An app and website project that is further advanced is Belgravia, by Downton Abbey creator Julian Fellowes. Published in weekly instalments – much as some of Charles Dickens’ greatest work originally appeared – the period novel is packed with interactive content. 

“This is a really great example of insight for innovation. The idea for this came from research – partly mine,” says Livingston. “In doing the segmentation project – for which we interviewed people about their reading habits – we found that they wanted bitesize content, and that 40% of book readers craved a serial to follow.” 

Around 50 consumers helped develop the Belgravia concept with Fellowes, in a co-creation forum referred to internally as a longitudinal blog. They not only helped with beta testing the app, but also influenced how much extra rich content went into it – for example, background information on locations and famous people. On the day of the app’s launch, in April, more than 20,000 people visited the website. 

Pertinent questions

Clearly, Hachette is not paying lip service to innovation; it’s taking a fresh approach in a sector not always known for breaking the mould.   

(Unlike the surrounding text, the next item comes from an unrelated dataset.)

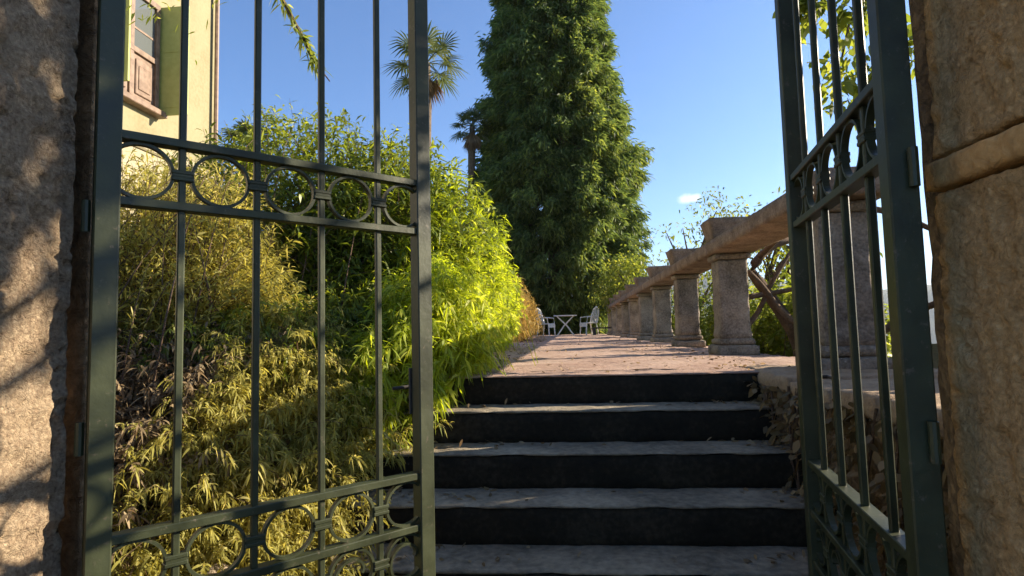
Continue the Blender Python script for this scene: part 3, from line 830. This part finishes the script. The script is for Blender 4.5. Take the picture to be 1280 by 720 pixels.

In a recent interview with Impact, Waterstones’ managing director, James Daunt, criticised the industry for “genuflecting” at the altar of Nielsen and choosing data that provides the answers or excuses wanted. What does Livingston make of that? “I agree with him,” she says, cheerfully. “You shouldn’t just use one methodology or rely on a consumer research project that every other person has got. Often it is cheaper to do it yourself. You can ask more questions pertinent to your business and you have something the competition doesn’t have. 

“As for spinning data – or using it to support the decision for a result someone wants to have – any insight team worth its salt should be able to cut through that and make sure people use data properly. You do training to help them understand how to read it, and you make sure you present so it cannot be skewed.” 

There you have it – chapter and verse, from the world of publishing.